Casey is a doctoral candidate in English at UD with research interests in antebellum American culture and the digital humanities. His dissertation, “Editing Forms: The Emergence of Editorship in 19th-Century U.S. Periodicals,” charts the development of editorship and editorial practice in antebellum metropolitan and African American newspapers.

Casey was part of the group that launched the Colored Conventions Project and has been deeply involved in all aspects of the project, including Transcribe Minutes, the Convention Name Index, social network analysis, grants, and social media outreach.

Patterson is a doctoral candidate in English at UD. She specializes in 19th-century African American (women’s) literature, print culture, and black histodigital studies in the digital humanities.

Patterson’s dissertation examines black intellectual cultures and ideals, particularly through the lens of black women’s educational philosophies in literature from 1856 to 1910. Her project specialties include undergraduate research, exhibits, curriculum development, and assessment.

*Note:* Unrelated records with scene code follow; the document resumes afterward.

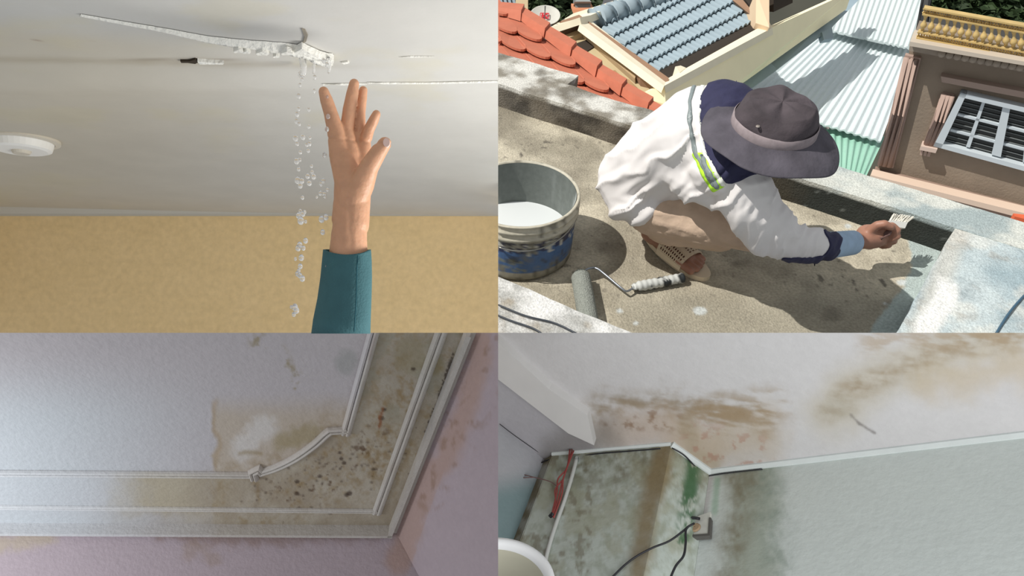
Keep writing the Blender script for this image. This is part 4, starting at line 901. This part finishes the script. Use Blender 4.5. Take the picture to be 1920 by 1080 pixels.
# ceiling grid laid out over the polygon corner: left/top boundaries beyond the frame
BQ = [(-60, 612), (886, 612), (738, 992), (-60, 988)]
ga = [PCB(*q) for q in BQ]
def cb(u, v): return PCB(*bil(BQ, u, v))
V, Fc, col = gridslab(cb, 330, 150, -NB * .06, bcol)
tag(mesh('ceiling', V, Fc, bplast, col=col), 'damp stained lilac white ceiling with plaster mouldings', kind='structure')
def pcol(P):
    px, py, d = proj(P); c = np.tile(s2l((170, 154, 160)), (len(P), 1)) * (.97 + .06 * fb2(px, py, .04, 3)[:, None]); wob2 = (stain_noise(px, py, 20, 7) - .5) * 34
    left = py > 984
    m = sst(34, 6, segd(px, py, [(300, 990), (420, 1003), (520, 1000), (700, 992)]) + wob2 * 1.1) * left; c = mix(c, s2l((134, 106, 92))[None], m * .6)
    m = sst(26, 4, segd(px, py, [(0, 1020), (60, 1012), (90, 1005)]) + wob2) * left; c = mix(c, s2l((176, 160, 128))[None], m * .5)
    m = sst(22, 4, segd(px, py, [(350, 1040), (370, 1025), (400, 1048)]) + wob2) * left; c = mix(c, s2l((150, 126, 108))[None], m * .4)
    m = sst(40, 12, segd(px, py, [(905, 640), (885, 740), (840, 860), (800, 900), (775, 960), (770, 1000), (750, 1050)]) + wob2 * .8 + (px > 840 - (py - 860) * .35) * 8); c = mix(c, s2l((168, 134, 116))[None], m * .6)
    m = sst(.55, .7, stain_noise(px, py, 20, 21)) * sst(70, 10, segd(px, py, [(905, 640), (885, 740), (800, 920)])); c = mix(c, s2l((134, 104, 84))[None], m * .6)
    return c
# front wall (below the long moulding) and right wall, meeting in the corner
CN = PCB(738, 991); dn = Q(800, 1130, 2.12) - CN; dn = dn / np.linalg.norm(dn)
W1 = plane3(PCB(-60, 987), CN, CN + dn); W2 = plane3(CN, PCB(884, 616), CN + dn)
W1q = [(-60, 985), (738, 990.5), (812, 1130), (-60, 1130)]; W2q = [(738, 990.5), (884, 616), (1100, 616), (806 + 330, 1130)]
V, Fc, col = gridslab(lambda u, v: W1(*bil(W1q, u, v)), 230, 50, FF * .06, pcol); tag(mesh('wall_front', V, Fc, bplast, col=col), 'dull pink wall under the long plaster moulding', kind='structure')
W2q = [(884, 616), (1100, 616), (900, 1297), (738, 990.5)]
V, Fc, col = gridslab(lambda u, v: W2(*bil(W2q, u, v)), 120, 90, FF * .06 + RR * .02, pcol); tag(mesh('wall_right', V, Fc, bplast, col=col), 'pink water marked wall right of the mouldings', kind='structure')
mold_m = bplast
def moulding(name, path, prof, label, closed=False):
    """sweep profile [(across px-ish metres, drop)] along a pixel path on the ceiling"""
    P = [PCB(x, y) for x, y in path]; V = []; Fc = []; n = len(prof)
    for i, p in enumerate(P):
        t0 = P[i] - P[i - 1] if i > 0 else P[1] - P[0]; t1 = P[i + 1] - P[i] if i < len(P) - 1 else P[i] - P[i - 1]
        t0 = t0 / np.linalg.norm(t0); t1 = t1 / np.linalg.norm(t1); s0 = np.cross(NB, t0); s1 = np.cross(NB, t1); s = s0 + s1; s = s / np.linalg.norm(s); k = 1 / max(.4, s @ s0)
        for (a, h) in prof: V.append(p + s * a * k + NB * h)
    for i in range(len(P) - 1):
        for k in range(n): Fc.append((i * n + k, i * n + (k + 1) % n, (i + 1) * n + (k + 1) % n, (i + 1) * n + k))
    Fc.append(tuple(range(n))); Fc.append(tuple(range((len(P) - 1) * n, len(P) * n)))
    # densify for colour
    V = np.array(V); c = bcol(V); c = mix(c, s2l((206, 202, 202))[None], np.full(len(V), .45))
    return tag(mesh(name, V, Fc, mold_m, col=c, smooth=False), label, kind='structure')
def dens(p, n=14): return [tuple(np.array(p[i]) + (np.array(p[i + 1]) - np.array(p[i])) * k / n) for i in range(len(p) - 1) for k in range(n)] + [p[-1]]
def bead(w, h): return [(-w, -.001), (-w, h * .35), (-w * .72, h * .8), (-w * .4, h), (-w * .1, h * .8), (0, h * .35), (w * .12, h * .8), (w * .45, h), (w * .8, h * .75), (w, h * .3), (w, -.001)]
arc = [(x, y) for x, y, _ in spline([np.array([a, b_, 0.]) for a, b_ in ((484, 886), (520, 874), (556, 856), (590, 832), (612, 812))], 5)]
path1 = dens([(-60, 885), (474, 889)], 30) + [(476, 882), (484, 880)][:0]
moulding('trim_3', path1, bead(.012, .012), 'long inner plaster moulding left of the curved corner')
moulding('trim_4', [(478, 897), (474, 884), (486, 878)] + arc[1:] + [(620, 806), (652, 804)], bead(.012, .013), 'concave curved corner of the inner plaster moulding')
moulding('trim_5', dens([(648, 812), (704, 610)], 12), bead(.013, .012), 'short inner plaster moulding right of the curved corner')
moulding('trim_6', dens([(-60, 949), (708, 957)], 40), bead(.009, .009), 'second long plaster moulding line')
moulding('trim_7', dens([(706, 962), (832, 610)], 16), bead(.014, .009), 'second moulding line rising on the right')
moulding('trim_8', dens([(-60, 984), (738, 989)], 40), [(-.02, -.001), (-.018, .012), (-.01, .016), (.0, .018), (.003, .034), (.0, .036), (.012, .036), (.012, -.001)], 'long crown moulding against the pink wall')
moulding('trim_9', dens([(736, 990), (884, 612)], 16), [(-.022, -.001), (-.02, .012), (-.01, .016), (.0, .018), (.003, .034), (.0, .036), (.012, .036), (.012, -.001)], 'crown moulding rising along the right pink wall')

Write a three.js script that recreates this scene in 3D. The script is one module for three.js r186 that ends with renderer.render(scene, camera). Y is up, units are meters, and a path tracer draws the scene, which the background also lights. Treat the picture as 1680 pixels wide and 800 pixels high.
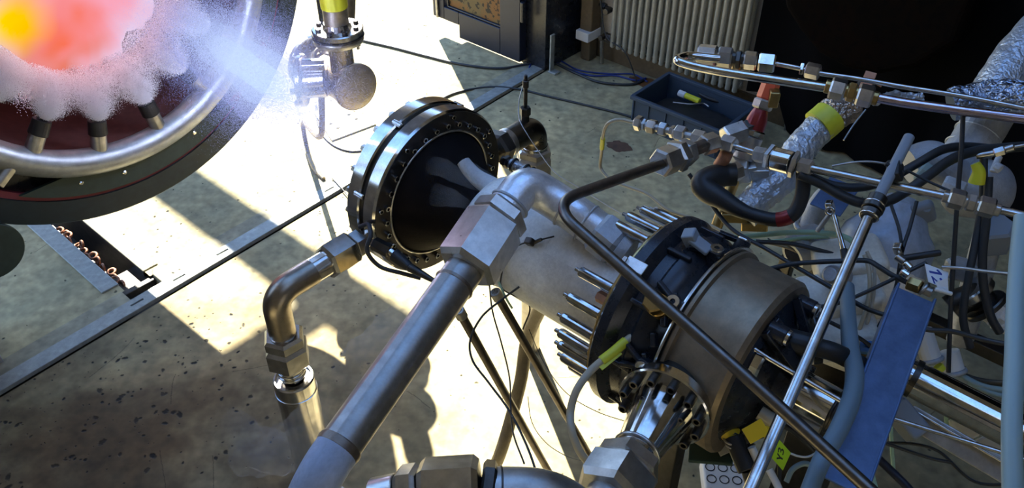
import * as THREE from 'three';
import { RoundedBoxGeometry } from 'three/addons/geometries/RoundedBoxGeometry.js';
import { mergeGeometries, toCreasedNormals } from 'three/addons/utils/BufferGeometryUtils.js';
import { ImprovedNoise } from 'three/addons/math/ImprovedNoise.js';

// ---------------------------------------------------------------- camera, sky, sun, exposure
// World: the engine lies along x (inside the test cell is +x), the gate opening faces -x, y is up, metres.
const scene = new THREE.Scene();
const CAM = new THREE.Vector3(1.454, 2.4, 1.324), FOCAL = 1390;
const FWD = new THREE.Vector3(-0.5178, -0.6293, -0.5795).normalize();
const camera = new THREE.PerspectiveCamera(2 * Math.atan(400 / FOCAL) * 180 / Math.PI, 1680 / 800, 0.05, 200);
camera.position.copy(CAM); camera.lookAt(CAM.clone().add(FWD)); camera.updateMatrixWorld(true);

const renderer = new THREE.WebGLRenderer({ antialias: true });
renderer.toneMapping = THREE.LinearToneMapping;
renderer.toneMappingExposure = 1.8;
renderer.shadowMap.enabled = true;

// clear blue sky: brighter towards the horizon and round the sun, the same all round
const SUN_DIR = new THREE.Vector3(-0.845, 0.92, -0.534).normalize();
{
  const w = 256, h = 128, d = new Float32Array(w * h * 4);
  for (let j = 0; j < h; j++) for (let i = 0; i < w; i++) {
    const el = ((j + 0.5) / h - 0.5) * Math.PI, up = Math.max(0, Math.sin(el)), k = Math.pow(1 - up, 2.2);
    const o = (j * w + i) * 4;
    d[o] = 0.20 + 0.62 * k; d[o + 1] = 0.44 + 0.62 * k; d[o + 2] = 1.0 + 0.28 * k; d[o + 3] = 1;
    if (el < 0) { d[o] = 0.34; d[o + 1] = 0.31; d[o + 2] = 0.25; }
  }
  const t = new THREE.DataTexture(d, w, h, THREE.RGBAFormat, THREE.FloatType);
  t.mapping = THREE.EquirectangularReflectionMapping; t.magFilter = THREE.LinearFilter; t.minFilter = THREE.LinearFilter; t.needsUpdate = true;
  scene.background = t; scene.environment = t;
  scene.backgroundIntensity = 1.65; scene.environmentIntensity = 1.65;
}
const sun = new THREE.DirectionalLight(new THREE.Color().setRGB(1.0, 0.95, 0.82), 16);
sun.position.copy(SUN_DIR).multiplyScalar(12); sun.target.position.set(0, 0, 0);
sun.castShadow = true; sun.shadow.radius = 1; sun.shadow.mapSize.set(4096, 4096);
Object.assign(sun.shadow.camera, { left: -6, right: 6, top: 6, bottom: -6, near: 0.5, far: 30 });
scene.add(sun, sun.target);

// ---------------------------------------------------------------- helpers
const V = (x, y, z) => new THREE.Vector3(x, y, z);
const CQ = camera.quaternion.clone();
const ray = (px, py) => V((px - 840) / FOCAL, (400 - py) / FOCAL, -1).applyQuaternion(CQ);
const D = (px, py, d) => CAM.clone().addScaledVector(ray(px, py), d);             // point at a depth
const Yp = (px, py, y) => { const r = ray(px, py); return CAM.clone().addScaledVector(r, (y - CAM.y) / r.y); };
const Xp = (px, py, x) => { const r = ray(px, py); return CAM.clone().addScaledVector(r, (x - CAM.x) / r.x); };
const Zp = (px, py, z) => { const r = ray(px, py); return CAM.clone().addScaledVector(r, (z - CAM.z) / r.z); };
let seed = 7;
const rnd = () => { seed |= 0; seed = (seed + 0x6d2b79f5) | 0; let t = Math.imul(seed ^ (seed >>> 15), 1 | seed); t = (t + Math.imul(t ^ (t >>> 7), 61 | t)) ^ t; return ((t ^ (t >>> 14)) >>> 0) / 4294967296; };
const gauss = () => (rnd() + rnd() + rnd() + rnd() - 2) * 1.7;
const PN = new ImprovedNoise();

// ---- textures (colour, grain and relief only)
function hash(x, y, s) { let h = Math.imul(x, 374761393) + Math.imul(y, 668265263) + Math.imul(s, 974634541); h = Math.imul(h ^ (h >>> 13), 1274126177); return ((h ^ (h >>> 16)) >>> 0) / 4294967296; }
function tnoise(x, y, per, s) {   // tileable value noise
  const xi = Math.floor(x), yi = Math.floor(y), fx = x - xi, fy = y - yi, u = fx * fx * (3 - 2 * fx), v = fy * fy * (3 - 2 * fy);
  const m = (a) => ((a % per) + per) % per;
  const a = hash(m(xi), m(yi), s), b = hash(m(xi + 1), m(yi), s), c = hash(m(xi), m(yi + 1), s), d = hash(m(xi + 1), m(yi + 1), s);
  return a + (b - a) * u + (c - a) * v + (a - b - c + d) * u * v;
}
function fbm(x, y, per, s, oct = 5) { let t = 0, a = 0.5, p = per; for (let o = 0; o < oct; o++) { t += a * tnoise(x, y, p, s + o); x *= 2; y *= 2; p *= 2; a *= 0.5; } return t / (1 - Math.pow(0.5, oct)); }
function tex(n, fn, metres, srgb = false) {
  const d = new Uint8Array(n * n * 4);
  for (let j = 0; j < n; j++) for (let i = 0; i < n; i++) { const c = fn(i / n, j / n, i, j), o = (j * n + i) * 4; d[o] = c[0] * 255; d[o + 1] = c[1] * 255; d[o + 2] = c[2] * 255; d[o + 3] = 255; }
  const t = new THREE.DataTexture(d, n, n, THREE.RGBAFormat, THREE.UnsignedByteType);
  t.wrapS = t.wrapT = THREE.RepeatWrapping; t.magFilter = THREE.LinearFilter; t.minFilter = THREE.LinearMipmapLinearFilter; t.generateMipmaps = true;
  t.repeat.set(1 / metres, 1 / metres); if (srgb) t.colorSpace = THREE.SRGBColorSpace; t.needsUpdate = true; return t;
}
const cl = (x) => Math.min(1, Math.max(0, x));
// concrete: pock marks of a worn screed, scratches, patches
const NC = 2048, pits = new Float32Array(NC * NC), CM = 4.8;
{
  for (let k = 0; k < 9000; k++) {
    const cx = rnd() * NC, cy = rnd() * NC, big = rnd();
    const zone = Math.max(cl(1.3 - Math.hypot((cx / NC - 0.84) / 0.14, (cy / NC - 0.17) / 0.16)), 0.16);
    if (fbm(cx / NC * 9, cy / NC * 9, 9, 90, 3) * (0.35 + zone) < 0.42 * (0.75 + 0.5 * rnd())) { if (rnd() > 0.16) continue; }
    const r = (0.8 + 4.2 * big * big * big * (0.3 + 0.7 * zone)) , ang = rnd() * 3.14, el = 1 + rnd() * 0.9, dep = 0.5 + 0.5 * rnd();
    for (let j = -Math.ceil(r * 2.4); j <= r * 2.4; j++) for (let i = -Math.ceil(r * 2.4); i <= r * 2.4; i++) {
      const u = (i * Math.cos(ang) + j * Math.sin(ang)) / el, v = -i * Math.sin(ang) + j * Math.cos(ang), q = Math.hypot(u, v) / r + 0.5 * (tnoise((cx + i) / 2.2, (cy + j) / 2.2, 4096, 3) - 0.5);
      if (q < 1) { const x = (Math.floor(cx + i) + NC) % NC, y = (Math.floor(cy + j) + NC) % NC; pits[y * NC + x] = Math.max(pits[y * NC + x], dep * Math.min(1, (1 - q) * 2.5)); }
    }
  }
  for (let k = 0; k < 90; k++) {   // hair scratches
    let x = rnd() * NC, y = rnd() * NC, a = rnd() * 6.28; const L = 30 + rnd() * 120;
    for (let s = 0; s < L; s++) { x += Math.cos(a); y += Math.sin(a); a += (rnd() - 0.5) * 0.12; const o = ((Math.floor(y) + NC * 4) % NC) * NC + (Math.floor(x) + NC * 4) % NC; pits[o] = Math.max(pits[o], 0.35); }
  }
}
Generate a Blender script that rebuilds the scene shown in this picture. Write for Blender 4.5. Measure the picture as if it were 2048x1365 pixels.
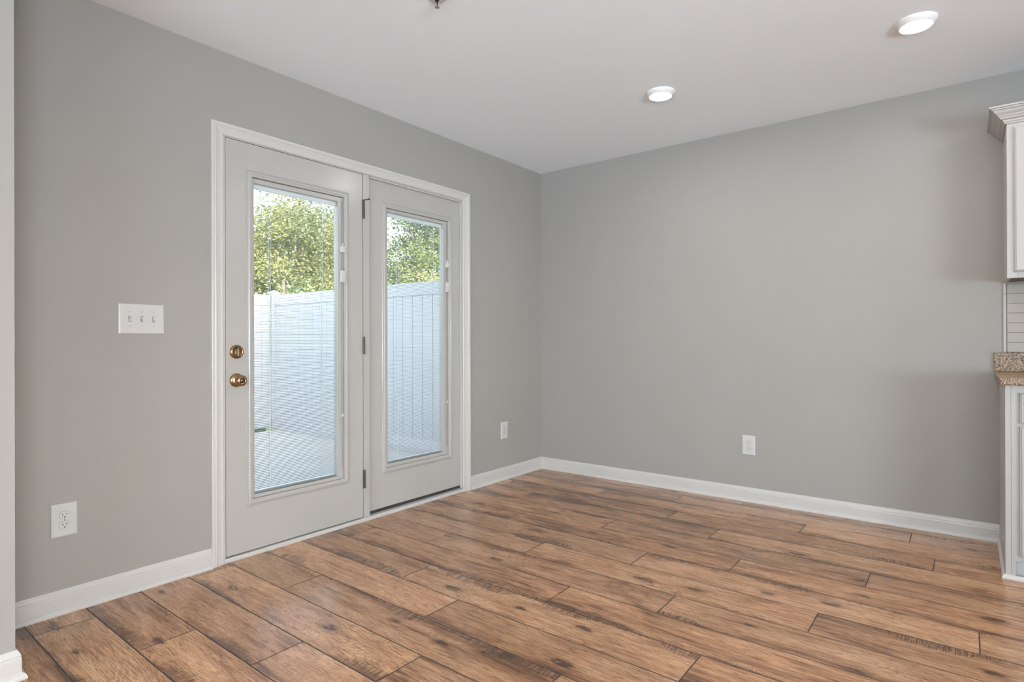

Foreman, Casey, and Patterson are coediting the forthcoming volume Colored Conventions in the Nineteenth Century and the Digital Age.

About the award

The MLA Prize for a Bibliography, Archive, or Digital Project was established by the MLA Executive Council in 1997 in response to a proposal from the association’s Advisory Committee on the MLA International Bibliography. It was known as the MLA Prize for a Distinguished Bibliography until 2013, when the prize was expanded to recognize the growing use of digital tools in preparing scholarly bibliographies.

The inaugural prize was presented in 1998 to Kathleen L. Scott. Since then the prize has been awarded to David W. Forbes; Hamdi el- Sakkout; Bege K. Bowers and Mark Allen; Patrick Spedding; Eleanor Selfridge-Field; Anatoly Liberman; Phyllis S. Morgan; Roger E. Stoddard and David R. Whitesell; and Thomas J. Hinnebusch, Arturo Díaz, and Barbara Blankenship. Honorable mention has gone to James L. Harner.

The Modern Language Association of America and its 25,000 members in 100 countries work to strengthen the study and teaching of languages and literature. Founded in 1883, the MLA provides opportunities for its members to share their scholarly findings and teaching experiences with colleagues and to discuss trends in the academy.

The MLA sustains one of the finest publication programs in the humanities, producing a variety of publications for language and literature professionals and for the general public. The association publishes the MLA International Bibliography, the only comprehensive bibliography in language and literature, available online.

The MLA Annual Convention features meetings on a wide variety of subjects; this year’s convention in Philadelphia is expected to draw 8,000 attendees.

The MLA Prize for a Bibliography, Archive, or Digital Project is awarded under the auspices of the MLA’s Committee on Honors and Awards.